**WRITTEN EXERCISE**
Leave out the pictures, then reproduce the rest of the material exactly.

[Dataset entries]
= = = = =

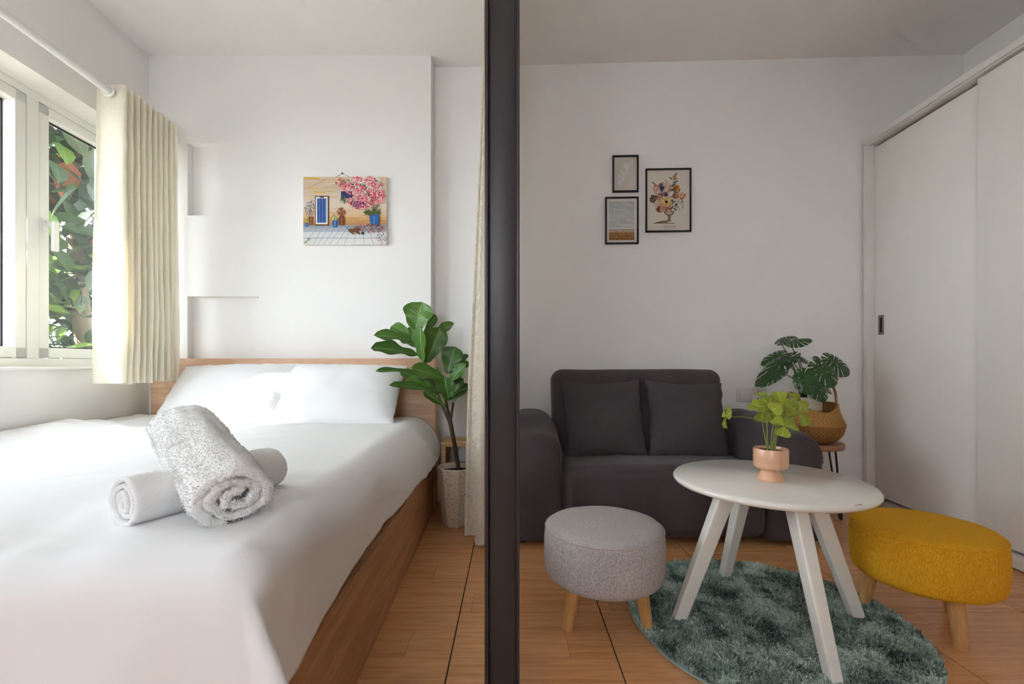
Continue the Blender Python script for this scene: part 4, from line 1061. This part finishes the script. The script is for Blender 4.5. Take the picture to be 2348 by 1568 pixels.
def bfn(p, th, i):
    z = p.z; r = math.hypot(p.x, p.y)
    if r < 1e-4: return p
    row = i / 1.75; st_ = math.sin(th * 46 + (math.pi if int(row) % 2 else 0)) * 0.5 + 0.5
    k = 1 + (0.0028 * st_ + 0.0014 * math.sin(row * 2 * math.pi)) / r
    dip = sm(0.13, 0.222, z)
    zz = z + dip * (0.012 * math.cos(th - R(20)) - 0.030 * math.exp(-((th - R(270)) / 0.55) ** 2) - 0.012)
    k *= 1 + dip * 0.03 * math.sin(2 * th)
    return Vector((p.x * k, p.y * k, zz))
me = lathe_me('weave', pd, NB, bfn); cols = []
for i in range(len(pd)):
    for j in range(NB):
        th = 2 * math.pi * j / NB; row = i / 1.75; st_ = math.sin(th * 46 + (math.pi if int(row) % 2 else 0)) * 0.5 + 0.5
        q = 0.30 + 0.70 * st_; q *= 0.85 + 0.3 * rnd.random(); c1, c2 = lin((84, 54, 26)), lin((198, 150, 90))
        if pd[i][1] < 0.10: c2 = lin((172, 122, 72))
        cols.append(tuple(a + (b - a) * min(q, 1) for a, b in zip(c1, c2)))
set_vcol(me, cols); o = link('weave', me, WEAVEM, bask); md = o.modifiers.new('thick', 'SOLIDIFY'); md.thickness = 0.006; md.offset = -1
for a0, h, spread in ((R(195), 0.062, 0.42), (R(15), 0.095, 0.40)):
    pts = []
    for k in range(13):
        s = k / 12; a = a0 + (s - .5) * 2 * spread; r = 0.130 + 0.012 * math.sin(math.pi * s); pts.append((r * math.cos(a), r * math.sin(a), 0.195 + (h + 0.02) * math.sin(math.pi * s) ** 0.6))
    tube('handle', pts, 0.0065, ROPE, bask, 8)

mon = thing('monstera_plant', 'artificial monstera in a bark-look pot inside the woven basket', 'plant', (1.668, 2.585, 0.452))
lathe('pot', [(0.0, 0.0), (0.070, 0.0), (0.076, 0.01), (0.080, 0.235), (0.078, 0.240), (0.072, 0.240), (0.070, 0.225), (0.0, 0.225)], LOGPOT, mon, 40)
lathe('soil', [(0.0, 0.230), (0.070, 0.226)], SOIL, mon, 20)
def monstera_me(L, W, seed):
    """heart-shaped blade, margin cut by a few deep slits, small holes beside the midrib"""
    V_, F_, UV = [], [], []
    nu, nv = 12, 42
    slits = [0.16 + 0.135 * k + 0.01 * math.sin(seed + k) for k in range(6)]
    def pt(s, v):
        a = math.pi * (0.06 + 0.94 * v)                       # sweep from beside the petiole round to the tip
        r = (0.50 + 0.16 * math.cos(a * 1.0 + math.pi) + 0.05 * math.exp(-((v - 1) / .10) ** 2)) * abs(s)
        sg = 1 if s >= 0 else -1
        x = sg * r * math.sin(a) * W * 1.02; y = L * (0.36 * sm(0.0, 0.9, v) + 0.02) + r * -math.cos(a) * L * 0.98
        return (x, y, 0.20 * abs(x) - 0.9 * x * x / W - 0.30 * max(0, y) ** 2 / L)
    for sg in (-1, 1):
        grid = {}
        for i in range(nu + 1):
            for j in range(nv + 1):
                grid[i, j] = len(V_); V_.append(pt(sg * max(i / nu, 1e-4), j / nv)); UV.append((sg * i / nu, j / nv))
        for i in range(nu):
            for j in range(nv):
                s = (i + .5) / nu; v = (j + .5) / nv; k = min(range(6), key=lambda q: abs(v - slits[q])); d = abs(v - slits[k])
                if d < 0.013 and s > (0.50 if k % 2 else 0.42): continue
                if d < 0.013 and 0.2 < s < 0.3 and k % 2 == 0: continue
                q = (grid[i, j], grid[i + 1, j], grid[i + 1, j + 1], grid[i, j + 1]); F_.append(q if sg > 0 else q[::-1])
    me = mesh('leaf', V_, F_); L_ = me.uv_layers.new(name='UVMap')
    for lp in me.loops: L_.data[lp.index].uv = UV[lp.vertex_index]
    bm = bmesh.new(); bm.from_mesh(me); bmesh.ops.remove_doubles(bm, verts=bm.verts[:], dist=1e-5); bm.to_mesh(me); bm.free(); return me
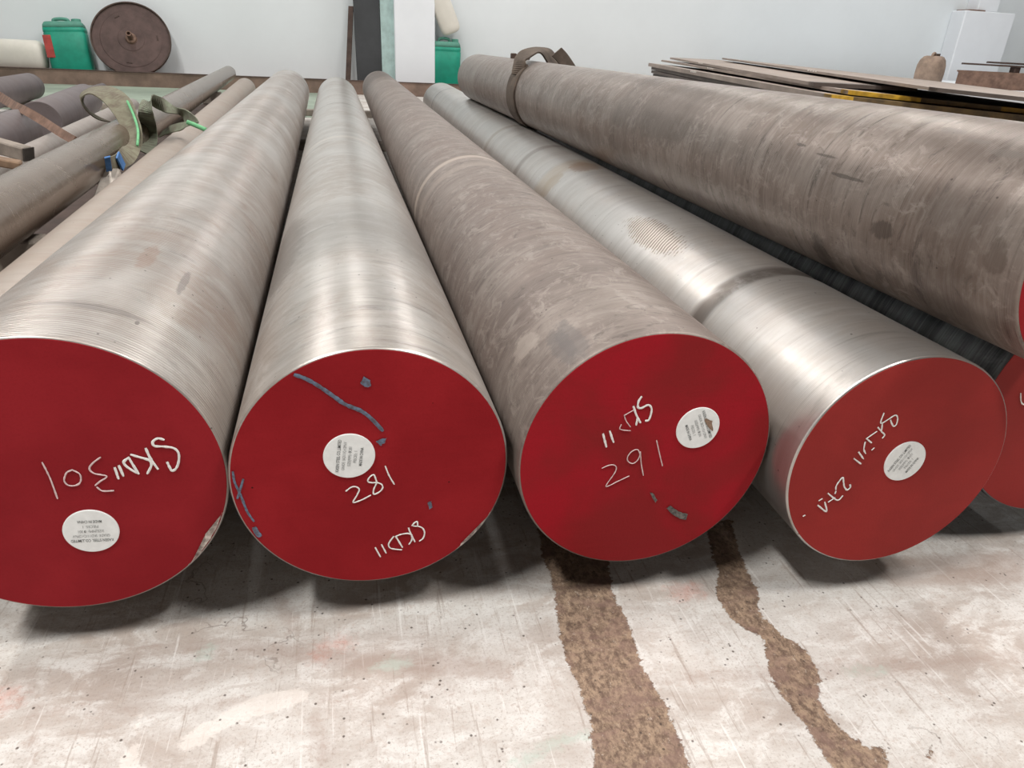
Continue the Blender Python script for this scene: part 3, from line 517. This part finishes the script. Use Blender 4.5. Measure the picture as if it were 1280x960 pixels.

= = = = =

**WRITTEN ANSWER**
Continue the Blender Python script for this scene: part 4, from line 1061. This part finishes the script. The script is for Blender 4.5. Take the picture to be 2348 by 1568 pixels.
def bfn(p, th, i):
    z = p.z; r = math.hypot(p.x, p.y)
    if r < 1e-4: return p
    row = i / 1.75; st_ = math.sin(th * 46 + (math.pi if int(row) % 2 else 0)) * 0.5 + 0.5
    k = 1 + (0.0028 * st_ + 0.0014 * math.sin(row * 2 * math.pi)) / r
    dip = sm(0.13, 0.222, z)
    zz = z + dip * (0.012 * math.cos(th - R(20)) - 0.030 * math.exp(-((th - R(270)) / 0.55) ** 2) - 0.012)
    k *= 1 + dip * 0.03 * math.sin(2 * th)
    return Vector((p.x * k, p.y * k, zz))
me = lathe_me('weave', pd, NB, bfn); cols = []
for i in range(len(pd)):
    for j in range(NB):
        th = 2 * math.pi * j / NB; row = i / 1.75; st_ = math.sin(th * 46 + (math.pi if int(row) % 2 else 0)) * 0.5 + 0.5
        q = 0.30 + 0.70 * st_; q *= 0.85 + 0.3 * rnd.random(); c1, c2 = lin((84, 54, 26)), lin((198, 150, 90))
        if pd[i][1] < 0.10: c2 = lin((172, 122, 72))
        cols.append(tuple(a + (b - a) * min(q, 1) for a, b in zip(c1, c2)))
set_vcol(me, cols); o = link('weave', me, WEAVEM, bask); md = o.modifiers.new('thick', 'SOLIDIFY'); md.thickness = 0.006; md.offset = -1
for a0, h, spread in ((R(195), 0.062, 0.42), (R(15), 0.095, 0.40)):
    pts = []
    for k in range(13):
        s = k / 12; a = a0 + (s - .5) * 2 * spread; r = 0.130 + 0.012 * math.sin(math.pi * s); pts.append((r * math.cos(a), r * math.sin(a), 0.195 + (h + 0.02) * math.sin(math.pi * s) ** 0.6))
    tube('handle', pts, 0.0065, ROPE, bask, 8)

mon = thing('monstera_plant', 'artificial monstera in a bark-look pot inside the woven basket', 'plant', (1.668, 2.585, 0.452))
lathe('pot', [(0.0, 0.0), (0.070, 0.0), (0.076, 0.01), (0.080, 0.235), (0.078, 0.240), (0.072, 0.240), (0.070, 0.225), (0.0, 0.225)], LOGPOT, mon, 40)
lathe('soil', [(0.0, 0.230), (0.070, 0.226)], SOIL, mon, 20)
def monstera_me(L, W, seed):
    """heart-shaped blade, margin cut by a few deep slits, small holes beside the midrib"""
    V_, F_, UV = [], [], []
    nu, nv = 12, 42
    slits = [0.16 + 0.135 * k + 0.01 * math.sin(seed + k) for k in range(6)]
    def pt(s, v):
        a = math.pi * (0.06 + 0.94 * v)                       # sweep from beside the petiole round to the tip
        r = (0.50 + 0.16 * math.cos(a * 1.0 + math.pi) + 0.05 * math.exp(-((v - 1) / .10) ** 2)) * abs(s)
        sg = 1 if s >= 0 else -1
        x = sg * r * math.sin(a) * W * 1.02; y = L * (0.36 * sm(0.0, 0.9, v) + 0.02) + r * -math.cos(a) * L * 0.98
        return (x, y, 0.20 * abs(x) - 0.9 * x * x / W - 0.30 * max(0, y) ** 2 / L)
    for sg in (-1, 1):
        grid = {}
        for i in range(nu + 1):
            for j in range(nv + 1):
                grid[i, j] = len(V_); V_.append(pt(sg * max(i / nu, 1e-4), j / nv)); UV.append((sg * i / nu, j / nv))
        for i in range(nu):
            for j in range(nv):
                s = (i + .5) / nu; v = (j + .5) / nv; k = min(range(6), key=lambda q: abs(v - slits[q])); d = abs(v - slits[k])
                if d < 0.013 and s > (0.50 if k % 2 else 0.42): continue
                if d < 0.013 and 0.2 < s < 0.3 and k % 2 == 0: continue
                q = (grid[i, j], grid[i + 1, j], grid[i + 1, j + 1], grid[i, j + 1]); F_.append(q if sg > 0 else q[::-1])
    me = mesh('leaf', V_, F_); L_ = me.uv_layers.new(name='UVMap')
    for lp in me.loops: L_.data[lp.index].uv = UV[lp.vertex_index]
    bm = bmesh.new(); bm.from_mesh(me); bmesh.ops.remove_doubles(bm, verts=bm.verts[:], dist=1e-5); bm.to_mesh(me); bm.free(); return me
Continue the Blender Python script for this scene: part 3, from line 517. This part finishes the script. Use Blender 4.5. Measure the picture as if it were 1280x960 pixels.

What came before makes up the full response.